Monday, January 20, 2014

Books on books on conspiracy theories on books on identities on books


Book: S

Authors: J. J. Abrams (creator) and Doug Dorst (writer)

Published: 2013 (Mulholland Books)

Pages: 456 

Through my journey of mediocre impulse pickups and compulsive re-readings, sometimes I forget why I like reading in the first place. Sometimes it becomes a hollow excuse for entertainment or a way to kill time because I’m too boring to think of anything else to do. But then I stumble across a difficult, engrossing narrative with a payoff that reminds me, hey, we’re mapping the entire human experience here. This is important.

S totally does that. It’s a metanarrative where you have a book written by a mysterious, reclusive, yet semi-famous in his time author, but the real story is in the margins where two lost college kids start scribbling notes to each other, first about their mutual love and analysis of the story, and gradually escalating to a real-life investigation into the intrigue of a writer-spy ring, current literary politics, and their own relationship.
 

It’s great – the story in the book itself is a surreal exploration of identity, loyalty, and heroism told in a magical realism that involves a recurring pirate boat and a lady the main character keeps seeing but can’t catch until the end. The story in the margins is perfect at building up hints and forward and backtracks and slowly revealing connections out of order until you get – well, I didn’t feel like I got 100% of that, and part of it was I’m paranoid there were some bits of stuff missing.

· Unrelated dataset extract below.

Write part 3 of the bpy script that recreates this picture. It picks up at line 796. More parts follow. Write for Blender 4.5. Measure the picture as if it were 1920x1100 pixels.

The book has various pieces of evidence tucked into the pages, like postcards and letters and “old” photos and the front page of a college newspaper, etc. It frankly makes this a bitch to read in a lot of the public places I like reading – tried to read it while jammed up against a table of lawyer bros when I treated myself to lunch the other week and ended up closing it and “concentrating on my pizza” (= listening to their weekend exploits while staring at the fried eggplant I was eating) instead. And I’m also paranoid that I don’t have all the pieces to give back to the library when I turn this in tomorrow.

But it was really worth it, and I loved how it made me concentrate on its subjects, and I would so recommend putting money into this if you have $35.00 for a new book. If you don’t, your public library totally has this on loan. You’ve got no excuse.